Os moradores parecem ser todos portadores de segredos e medos, e por vezes, medos de que os segredos sejam desnudados. E é aí que uma personagem chama a atenção. Ela é Bia (Maeva Jinkings), uma mãe de família que aspira com aspirador de pó a fumaça produzida pela maconha que fuma no trancafiada no quarto, masturba-se com a lavadora ligada para abafar seus gemidos e volta e meia “sai no tapa” com a irmã vizinha. No entanto, nada incomoda mais a dona de casa que o cachorro do vizinho, que late principalmente nas madrugadas. Após drogar o cão, ela arruma um aparelho eletrônico que emite frequências sonoras agudas que torturam o seu algoz animal.
Mais uma vez temos aqui uma classe média exposta ao ridículo, como a burguesia em O Anjo Exterminador (1962) de Buñuel. A ridicularização se dá pelo medo – e temos aqui um medo distinto dos filmes de terror que propõem de alguma forma experiências aterradoras durante as seções – o medo é visto de maneira mais confortável, o que não faz deste filme uma atividade se comparada a outros filmes dispostos a entreter, como boa parte dos filmes do gênero terror.

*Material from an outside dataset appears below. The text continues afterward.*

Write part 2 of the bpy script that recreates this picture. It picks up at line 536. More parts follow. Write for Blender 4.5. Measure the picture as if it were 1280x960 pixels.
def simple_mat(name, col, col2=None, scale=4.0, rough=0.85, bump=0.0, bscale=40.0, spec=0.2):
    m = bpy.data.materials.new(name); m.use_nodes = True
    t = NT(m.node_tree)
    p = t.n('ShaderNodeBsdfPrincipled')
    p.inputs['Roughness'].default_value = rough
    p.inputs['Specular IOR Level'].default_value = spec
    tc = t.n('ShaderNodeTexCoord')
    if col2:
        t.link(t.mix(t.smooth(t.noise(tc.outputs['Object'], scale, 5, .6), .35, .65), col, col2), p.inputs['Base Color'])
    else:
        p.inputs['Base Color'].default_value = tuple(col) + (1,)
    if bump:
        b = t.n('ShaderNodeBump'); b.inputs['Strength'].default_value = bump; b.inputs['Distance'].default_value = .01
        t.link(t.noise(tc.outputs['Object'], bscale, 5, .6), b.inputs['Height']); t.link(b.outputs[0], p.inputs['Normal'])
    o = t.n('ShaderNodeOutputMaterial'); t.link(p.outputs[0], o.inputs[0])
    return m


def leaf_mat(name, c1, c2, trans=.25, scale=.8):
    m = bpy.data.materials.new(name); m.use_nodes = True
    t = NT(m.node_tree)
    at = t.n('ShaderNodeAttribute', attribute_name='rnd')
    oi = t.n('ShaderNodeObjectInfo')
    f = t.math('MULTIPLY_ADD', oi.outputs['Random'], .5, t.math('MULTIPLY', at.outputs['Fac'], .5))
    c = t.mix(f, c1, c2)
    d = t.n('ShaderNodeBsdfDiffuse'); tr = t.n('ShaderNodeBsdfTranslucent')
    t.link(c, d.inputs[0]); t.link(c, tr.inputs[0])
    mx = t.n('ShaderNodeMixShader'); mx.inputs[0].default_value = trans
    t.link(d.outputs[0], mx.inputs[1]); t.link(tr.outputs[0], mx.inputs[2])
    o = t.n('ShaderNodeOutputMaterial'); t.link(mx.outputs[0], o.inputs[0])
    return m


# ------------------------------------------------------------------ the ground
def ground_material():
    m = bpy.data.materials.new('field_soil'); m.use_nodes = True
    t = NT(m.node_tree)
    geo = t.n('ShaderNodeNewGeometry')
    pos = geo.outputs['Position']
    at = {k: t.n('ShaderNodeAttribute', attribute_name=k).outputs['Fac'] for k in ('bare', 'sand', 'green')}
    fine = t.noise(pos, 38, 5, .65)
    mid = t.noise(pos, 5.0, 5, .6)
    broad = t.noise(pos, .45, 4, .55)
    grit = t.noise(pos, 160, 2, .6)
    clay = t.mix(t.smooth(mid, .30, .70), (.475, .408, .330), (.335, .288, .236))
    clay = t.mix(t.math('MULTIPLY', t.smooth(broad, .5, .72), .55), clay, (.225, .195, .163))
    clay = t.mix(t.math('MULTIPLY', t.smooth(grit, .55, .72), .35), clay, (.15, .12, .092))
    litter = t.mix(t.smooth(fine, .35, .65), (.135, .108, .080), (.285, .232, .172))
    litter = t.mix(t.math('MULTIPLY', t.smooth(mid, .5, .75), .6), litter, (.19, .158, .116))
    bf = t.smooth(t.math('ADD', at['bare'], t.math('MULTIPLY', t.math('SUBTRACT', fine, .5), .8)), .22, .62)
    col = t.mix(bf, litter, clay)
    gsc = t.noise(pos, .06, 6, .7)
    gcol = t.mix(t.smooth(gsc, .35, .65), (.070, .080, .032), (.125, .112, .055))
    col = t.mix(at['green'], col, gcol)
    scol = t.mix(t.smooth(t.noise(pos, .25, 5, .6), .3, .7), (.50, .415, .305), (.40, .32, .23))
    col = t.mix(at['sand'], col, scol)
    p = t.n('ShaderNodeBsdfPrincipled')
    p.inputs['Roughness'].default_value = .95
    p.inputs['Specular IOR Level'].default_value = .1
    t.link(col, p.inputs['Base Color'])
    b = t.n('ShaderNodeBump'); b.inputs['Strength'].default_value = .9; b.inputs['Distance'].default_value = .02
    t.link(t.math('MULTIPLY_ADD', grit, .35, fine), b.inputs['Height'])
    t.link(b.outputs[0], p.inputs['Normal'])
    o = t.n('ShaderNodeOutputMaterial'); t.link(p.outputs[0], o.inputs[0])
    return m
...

É preciso um pouco de paciência para quem está acostumado a estas produções. Paciência que é, logicamente, recompensada por este que é, até então, a produção nacional mais interessante de 2013. Isso porque, O som ao redor agrada e, mesmo sem muito barulho, consegue agredir. As situações que serão exibidas nos derredores dos sons fazem deste filme, uma obra para ser vista com olhos e principalmente ouvidos bem abertos.